Artist

Pond

Genre: Alt / Indie ,Indie Rock ,Neo-Psychedelia
Origin: U.S.A
Active: 2008 - Present
Listen on Coda
Formed by participants from Tame Impala’s road ensemble, the Australian collective Pond specializes in neo-psych pop that fuses the exploratory spirit of psychedelia across eras with the crisp contours of indie pop and occasional prog-rock accents. Their initial efforts, Frond from 2010 and Beard, Wives, Denim from 2012, captured the loose energy of a group tracking together in real time, yet growing assurance brought greater structural weight; by the time The Weather appeared in 2017, Tasmania in 2019, and Stung! in 2024, a clear synth-pop thread had surfaced while the band’s core identity stayed intact.
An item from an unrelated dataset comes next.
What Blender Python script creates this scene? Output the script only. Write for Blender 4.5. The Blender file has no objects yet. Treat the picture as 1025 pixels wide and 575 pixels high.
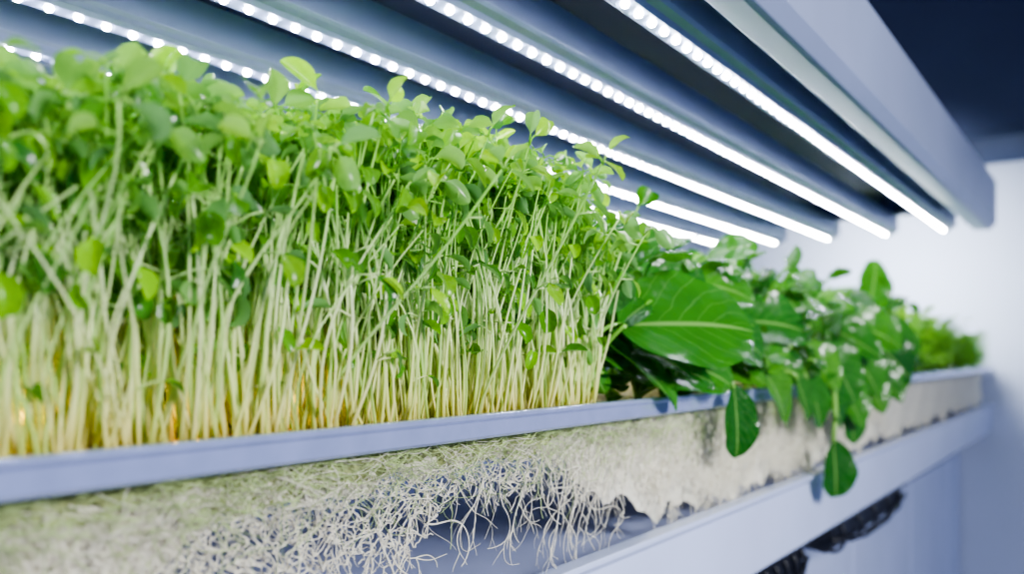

Based in Perth, Pond originated in 2008 when guitarist Nick Allbrook and drummer Jay Watson, both then touring with Tame Impala, assembled the project alongside multi-instrumentalists Joe Ryan and Jamie Terry, rotating additional percussionists as needed. Conceived as an open platform for inviting outside players, the band issued two early self-released sets—Psychedelic Mango in 2008 and Corridors of Blissterday in 2009—that drew scant attention at first. Their third album, Frond, arrived in 2010 via the independent Hole in the Sky imprint; that same year Tame Impala’s breakthrough Innerspeaker indirectly lifted Pond’s visibility. The subsequent Beard, Wives, Denim, released in 2012 on Modular Recordings—the same Australian company behind Tame Impala—quickly established the group as an emerging favorite.

After Allbrook’s final performance with Tame Impala in May 2013, he concentrated on Pond’s concise, somber fifth album Hobo Rocket and other endeavors. The following year the band sequestered themselves in a modest studio, emerging with the brighter, more celebratory and groove-oriented Man, It Feels Like Space Again in 2015—their debut for Universal Australia—whose title reportedly originated from a remark Ryan made while tracking. Referencing both political and climatic currents, The Weather surfaced in 2017 and leaned further into synth-driven textures within their psychedelic indie-rock framework. Those electronic components expanded on Tasmania, issued in 2019 with production input from Tame Impala’s Kevin Parker. Two buoyant synth-pop singles, “Pink Lunettes” and “America’s Cup,” preceded the full-length 9 in late 2021. Early 2024 saw Pond supporting Queens of the Stone Age across Australia and New Zealand while unveiling the single “Neon River,” which heralded their tenth studio album, the buoyant yet intricate Stung!, released that June.